── Data section ──

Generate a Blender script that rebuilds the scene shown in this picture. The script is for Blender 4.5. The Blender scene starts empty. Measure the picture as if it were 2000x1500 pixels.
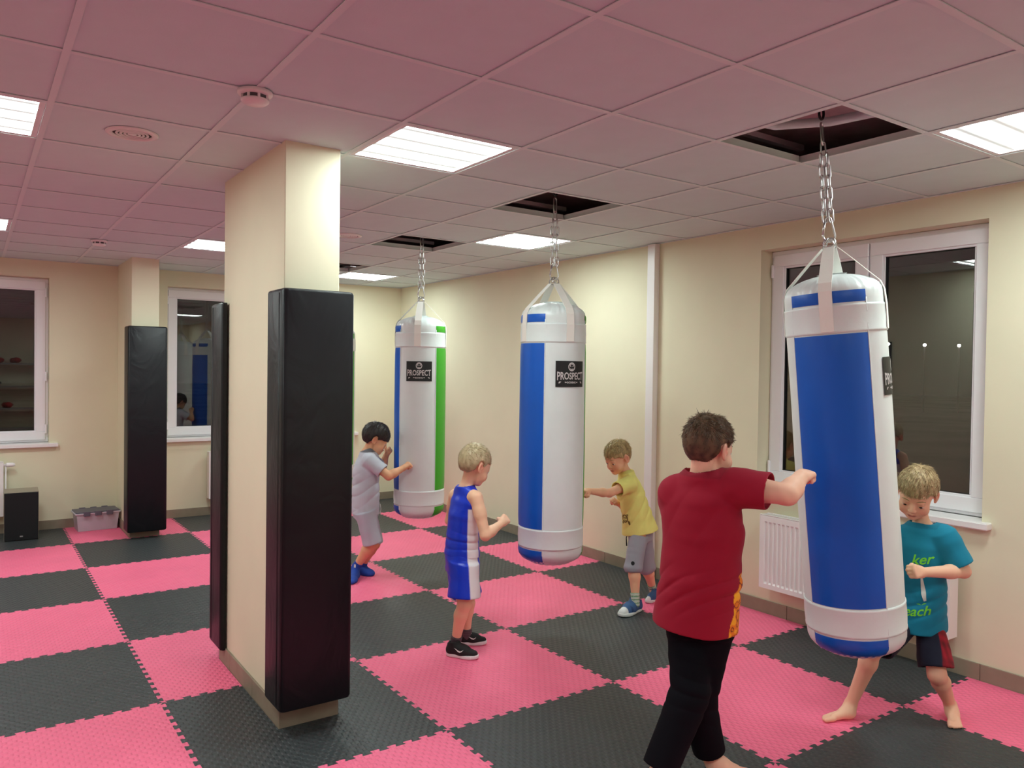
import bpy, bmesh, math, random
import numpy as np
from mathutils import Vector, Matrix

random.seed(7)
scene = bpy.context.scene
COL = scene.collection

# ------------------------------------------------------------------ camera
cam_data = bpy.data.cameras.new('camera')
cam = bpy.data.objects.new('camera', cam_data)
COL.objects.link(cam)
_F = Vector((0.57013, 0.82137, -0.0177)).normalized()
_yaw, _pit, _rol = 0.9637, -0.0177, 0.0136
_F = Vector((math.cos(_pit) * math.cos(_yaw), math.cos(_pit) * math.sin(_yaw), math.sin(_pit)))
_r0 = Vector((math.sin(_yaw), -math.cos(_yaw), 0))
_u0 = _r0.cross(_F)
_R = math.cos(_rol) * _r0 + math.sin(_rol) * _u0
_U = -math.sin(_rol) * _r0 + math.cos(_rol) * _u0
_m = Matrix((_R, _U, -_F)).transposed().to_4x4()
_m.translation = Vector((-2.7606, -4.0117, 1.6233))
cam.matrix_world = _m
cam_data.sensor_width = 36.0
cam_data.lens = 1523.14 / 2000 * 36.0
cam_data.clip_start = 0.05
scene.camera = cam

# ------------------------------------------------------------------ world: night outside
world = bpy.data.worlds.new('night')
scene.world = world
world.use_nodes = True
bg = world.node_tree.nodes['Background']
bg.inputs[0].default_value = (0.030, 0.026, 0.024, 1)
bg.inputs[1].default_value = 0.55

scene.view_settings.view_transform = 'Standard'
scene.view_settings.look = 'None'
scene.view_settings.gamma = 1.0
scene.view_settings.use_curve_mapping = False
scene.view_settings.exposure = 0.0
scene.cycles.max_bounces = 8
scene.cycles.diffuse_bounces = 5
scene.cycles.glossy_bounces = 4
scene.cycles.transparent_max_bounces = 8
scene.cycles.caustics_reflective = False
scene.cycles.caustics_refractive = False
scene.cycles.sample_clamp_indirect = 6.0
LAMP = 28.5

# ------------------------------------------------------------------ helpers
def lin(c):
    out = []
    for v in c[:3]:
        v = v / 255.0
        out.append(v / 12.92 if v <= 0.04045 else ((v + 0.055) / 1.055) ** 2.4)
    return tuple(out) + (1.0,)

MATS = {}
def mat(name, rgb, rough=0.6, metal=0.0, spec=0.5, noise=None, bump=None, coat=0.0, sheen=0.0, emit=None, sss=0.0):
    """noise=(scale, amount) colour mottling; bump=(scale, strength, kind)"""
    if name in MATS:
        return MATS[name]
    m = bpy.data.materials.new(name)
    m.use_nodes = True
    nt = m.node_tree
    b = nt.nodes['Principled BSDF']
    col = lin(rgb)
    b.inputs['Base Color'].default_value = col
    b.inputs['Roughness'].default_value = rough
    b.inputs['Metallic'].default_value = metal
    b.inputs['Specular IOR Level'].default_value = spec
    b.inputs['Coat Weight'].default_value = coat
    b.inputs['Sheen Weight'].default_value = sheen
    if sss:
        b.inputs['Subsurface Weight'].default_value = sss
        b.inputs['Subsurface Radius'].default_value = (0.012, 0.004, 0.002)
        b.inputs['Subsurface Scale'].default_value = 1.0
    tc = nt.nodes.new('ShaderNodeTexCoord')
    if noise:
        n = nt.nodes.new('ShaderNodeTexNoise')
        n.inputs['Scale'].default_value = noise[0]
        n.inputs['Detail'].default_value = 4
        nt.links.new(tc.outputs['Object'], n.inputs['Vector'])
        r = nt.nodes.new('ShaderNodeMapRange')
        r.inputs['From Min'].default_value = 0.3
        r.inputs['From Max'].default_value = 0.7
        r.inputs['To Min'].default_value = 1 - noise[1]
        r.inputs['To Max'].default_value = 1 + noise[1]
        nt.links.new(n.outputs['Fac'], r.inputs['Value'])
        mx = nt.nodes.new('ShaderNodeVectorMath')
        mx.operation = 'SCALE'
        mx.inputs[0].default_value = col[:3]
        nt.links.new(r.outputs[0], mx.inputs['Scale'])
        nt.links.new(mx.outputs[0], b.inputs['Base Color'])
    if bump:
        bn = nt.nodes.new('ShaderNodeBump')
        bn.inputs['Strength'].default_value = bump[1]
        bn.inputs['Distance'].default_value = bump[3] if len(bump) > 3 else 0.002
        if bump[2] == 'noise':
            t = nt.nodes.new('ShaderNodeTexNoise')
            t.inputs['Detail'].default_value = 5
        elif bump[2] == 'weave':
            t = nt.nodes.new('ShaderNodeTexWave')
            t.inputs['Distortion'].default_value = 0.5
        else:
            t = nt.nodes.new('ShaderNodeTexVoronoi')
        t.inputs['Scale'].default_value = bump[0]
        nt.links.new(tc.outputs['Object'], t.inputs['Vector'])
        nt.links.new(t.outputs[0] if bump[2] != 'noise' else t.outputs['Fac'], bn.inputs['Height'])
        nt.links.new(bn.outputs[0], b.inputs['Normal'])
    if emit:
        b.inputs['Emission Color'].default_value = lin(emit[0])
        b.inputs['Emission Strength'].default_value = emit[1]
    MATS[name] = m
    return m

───

▶ [Exercise description]:
Repeat the data above exactly, but not the pictures.

▶ [Task answer]:
Generate a Blender script that rebuilds the scene shown in this picture. The script is for Blender 4.5. The Blender scene starts empty. Measure the picture as if it were 2000x1500 pixels.
import bpy, bmesh, math, random
import numpy as np
from mathutils import Vector, Matrix

random.seed(7)
scene = bpy.context.scene
COL = scene.collection

# ------------------------------------------------------------------ camera
cam_data = bpy.data.cameras.new('camera')
cam = bpy.data.objects.new('camera', cam_data)
COL.objects.link(cam)
_F = Vector((0.57013, 0.82137, -0.0177)).normalized()
_yaw, _pit, _rol = 0.9637, -0.0177, 0.0136
_F = Vector((math.cos(_pit) * math.cos(_yaw), math.cos(_pit) * math.sin(_yaw), math.sin(_pit)))
_r0 = Vector((math.sin(_yaw), -math.cos(_yaw), 0))
_u0 = _r0.cross(_F)
_R = math.cos(_rol) * _r0 + math.sin(_rol) * _u0
_U = -math.sin(_rol) * _r0 + math.cos(_rol) * _u0
_m = Matrix((_R, _U, -_F)).transposed().to_4x4()
_m.translation = Vector((-2.7606, -4.0117, 1.6233))
cam.matrix_world = _m
cam_data.sensor_width = 36.0
cam_data.lens = 1523.14 / 2000 * 36.0
cam_data.clip_start = 0.05
scene.camera = cam

# ------------------------------------------------------------------ world: night outside
world = bpy.data.worlds.new('night')
scene.world = world
world.use_nodes = True
bg = world.node_tree.nodes['Background']
bg.inputs[0].default_value = (0.030, 0.026, 0.024, 1)
bg.inputs[1].default_value = 0.55

scene.view_settings.view_transform = 'Standard'
scene.view_settings.look = 'None'
scene.view_settings.gamma = 1.0
scene.view_settings.use_curve_mapping = False
scene.view_settings.exposure = 0.0
scene.cycles.max_bounces = 8
scene.cycles.diffuse_bounces = 5
scene.cycles.glossy_bounces = 4
scene.cycles.transparent_max_bounces = 8
scene.cycles.caustics_reflective = False
scene.cycles.caustics_refractive = False
scene.cycles.sample_clamp_indirect = 6.0
LAMP = 28.5

# ------------------------------------------------------------------ helpers
def lin(c):
    out = []
    for v in c[:3]:
        v = v / 255.0
        out.append(v / 12.92 if v <= 0.04045 else ((v + 0.055) / 1.055) ** 2.4)
    return tuple(out) + (1.0,)

MATS = {}
def mat(name, rgb, rough=0.6, metal=0.0, spec=0.5, noise=None, bump=None, coat=0.0, sheen=0.0, emit=None, sss=0.0):
    """noise=(scale, amount) colour mottling; bump=(scale, strength, kind)"""
    if name in MATS:
        return MATS[name]
    m = bpy.data.materials.new(name)
    m.use_nodes = True
    nt = m.node_tree
    b = nt.nodes['Principled BSDF']
    col = lin(rgb)
    b.inputs['Base Color'].default_value = col
    b.inputs['Roughness'].default_value = rough
    b.inputs['Metallic'].default_value = metal
    b.inputs['Specular IOR Level'].default_value = spec
    b.inputs['Coat Weight'].default_value = coat
    b.inputs['Sheen Weight'].default_value = sheen
    if sss:
        b.inputs['Subsurface Weight'].default_value = sss
        b.inputs['Subsurface Radius'].default_value = (0.012, 0.004, 0.002)
        b.inputs['Subsurface Scale'].default_value = 1.0
    tc = nt.nodes.new('ShaderNodeTexCoord')
    if noise:
        n = nt.nodes.new('ShaderNodeTexNoise')
        n.inputs['Scale'].default_value = noise[0]
        n.inputs['Detail'].default_value = 4
        nt.links.new(tc.outputs['Object'], n.inputs['Vector'])
        r = nt.nodes.new('ShaderNodeMapRange')
        r.inputs['From Min'].default_value = 0.3
        r.inputs['From Max'].default_value = 0.7
        r.inputs['To Min'].default_value = 1 - noise[1]
        r.inputs['To Max'].default_value = 1 + noise[1]
        nt.links.new(n.outputs['Fac'], r.inputs['Value'])
        mx = nt.nodes.new('ShaderNodeVectorMath')
        mx.operation = 'SCALE'
        mx.inputs[0].default_value = col[:3]
        nt.links.new(r.outputs[0], mx.inputs['Scale'])
        nt.links.new(mx.outputs[0], b.inputs['Base Color'])
    if bump:
        bn = nt.nodes.new('ShaderNodeBump')
        bn.inputs['Strength'].default_value = bump[1]
        bn.inputs['Distance'].default_value = bump[3] if len(bump) > 3 else 0.002
        if bump[2] == 'noise':
            t = nt.nodes.new('ShaderNodeTexNoise')
            t.inputs['Detail'].default_value = 5
        elif bump[2] == 'weave':
            t = nt.nodes.new('ShaderNodeTexWave')
            t.inputs['Distortion'].default_value = 0.5
        else:
            t = nt.nodes.new('ShaderNodeTexVoronoi')
        t.inputs['Scale'].default_value = bump[0]
        nt.links.new(tc.outputs['Object'], t.inputs['Vector'])
        nt.links.new(t.outputs[0] if bump[2] != 'noise' else t.outputs['Fac'], bn.inputs['Height'])
        nt.links.new(bn.outputs[0], b.inputs['Normal'])
    if emit:
        b.inputs['Emission Color'].default_value = lin(emit[0])
        b.inputs['Emission Strength'].default_value = emit[1]
    MATS[name] = m
    return m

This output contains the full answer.